Copenhagen Police have appealed for witnesses to come forward as they began investigation into the course of events involving the submarine.

“We would like to make contact with witnesses who have either seen the submarine with the two persons leave the harbour around 19:00 or have observed the submarine and its crew approach the tip of Refshaleøen at around 22:30. We would additionally like to speak with possible witnesses that may have seen the Swedish woman after 22:30 on Thursday evening.
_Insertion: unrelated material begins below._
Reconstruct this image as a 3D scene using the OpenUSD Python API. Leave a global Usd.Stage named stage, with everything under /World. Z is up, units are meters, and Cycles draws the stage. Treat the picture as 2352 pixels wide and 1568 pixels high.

Out of consideration to the further investigation of this case, we have nothing to add at this stage,” deputy chief inspector Jens Møller Jensen said in the police statement issued Friday evening.

Meanwhile, the owner of a restaurant on the Refshaleøen island told the Danish tabloid Ekstra Bladet that security camera footage from his premises existed.

Such footage may help to show whether or not Wall returned to land after leaving on board the submarine.

"We have video surveillance over our entire area. We hope that it can help solve this little mystery," the restaurant owner, Bo Petersen, told Ekstra Bladet.

Petersen told the newspaper that Copenhagen Police had contacted him to ask whether his restaurant had security cameras, something the restaurant owner was able to confirm.

Although he has watched the recording, Petersen said that he would prefer to leave assessment of it to police.

"I don't want to say anything about [who can be seen on the video]. I'll leave it up to police to answer that," he said.

Submarine disappearance timeline: What we know so far

Thursday 7pm: The submarine, crewed by its owner Peter Madsen and a Swedish journalist, sails from the Refshaleøen island harbour near Copenhagen.

Thursday 8:30pm: Denmark military authorities receive a message from a cruise ship that observed the submarine sail out of Copenhagen Harbour, according to a DR report.

Friday 2:30am: The partner of the Swedish woman reports that the craft is missing. The Danish Defence Command (Værnsfælles Forsvarskommando) begins searching for the submarine.

Friday 10:30am: The submarine is sighted in Køge Bay. Radio contact is made and the owner says he is setting course to Copenhagen, and that the submarine has technical problems.

Friday 11:00am: The owner is recovered by a private boat, but there is no sign of the second crew member. The owner is sailed to land at Dragør Harbour.

Friday afternoon: Police in Sweden state that a missing person alert issued during the morning pertains to the woman on board the submarine and remains in place, reports Swedish news agency TT.

Friday 5:44pm: Copenhagen police announce through a press statement that the owner of the Nautilus has been charged over the woman’s death. Police divers have located the sunken submarine but have not yet gained access to it.

Saturday afternoon: Madsen is remanded in custody for 24 days by Copenhagen City Court as work to raise the submarine begins and the identity of the woman emerges as journalist Kim Wall, after her family contacts Danish media.